Het Filmfonds doet daarnaast aanbevelingen op het gebied van wet- en regelgeving die ervoor moeten zorgen dat er meer geld uit de markt gehaald wordt. Het Fonds wijst erop dat het ‘eind’ van de keten — bioscopen, dvd-verkopers — een relatief groot deel van de opbrengsten uit exploitatie ontvangt. Dit geld wordt zelden geherinvesteerd in producties. Naar buitenlands voorbeeld wil het Fonds daarom heffingen innen op alle vormen van filmexploitatie. Vooruitlopend op deze maatregel zijn distributeurs en bioscoopexploitanten al om een hogere bijdrage gevraagd.
Reorganisatie
Het systeem waarin commissies van roulerende adviseurs over aanvragen adviseren, maakt in de plannen van het Filmfonds plaats voor een Scandinavisch model, waarin de aanvragen door individuele filmconsulenten worden beoordeeld.
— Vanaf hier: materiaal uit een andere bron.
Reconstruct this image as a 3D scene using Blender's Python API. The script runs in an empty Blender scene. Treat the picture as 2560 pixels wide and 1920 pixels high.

Zij worden voor een periode van maximaal vier jaar aangesteld. Op deze manier wil het Fonds de continuïteit en transparantie in de beoordeling vergroten een aanvragers een helder aanspreekpunt bieden. Het systeem met de consulenten bouwt voort op ervaringen die het Fonds de afgelopen jaren opdeed met de intendanten voor speelfilm en animatie.
Het Fonds maakt daarnaast een nieuwe onderdeling in drie programma’s voor ontwikkeling en productie van filmprojecten: Screen NL (grote producties van ervaren makers), New Screen NL (innovatie en experiment door nieuwe en ervaren makers) en Screen NL Plus (de voortzetting van de bestaande Suppletieregeling met een lager budget). Om de onderlinge concurrentie binnen de programma’s te bevorderen, komen er maximaal vier indiendata per jaar. Op die manier worden de ingediende plannen nadrukkelijker met elkaar vergeleken. Het wordt dringen in de stoelendans om de subsidies.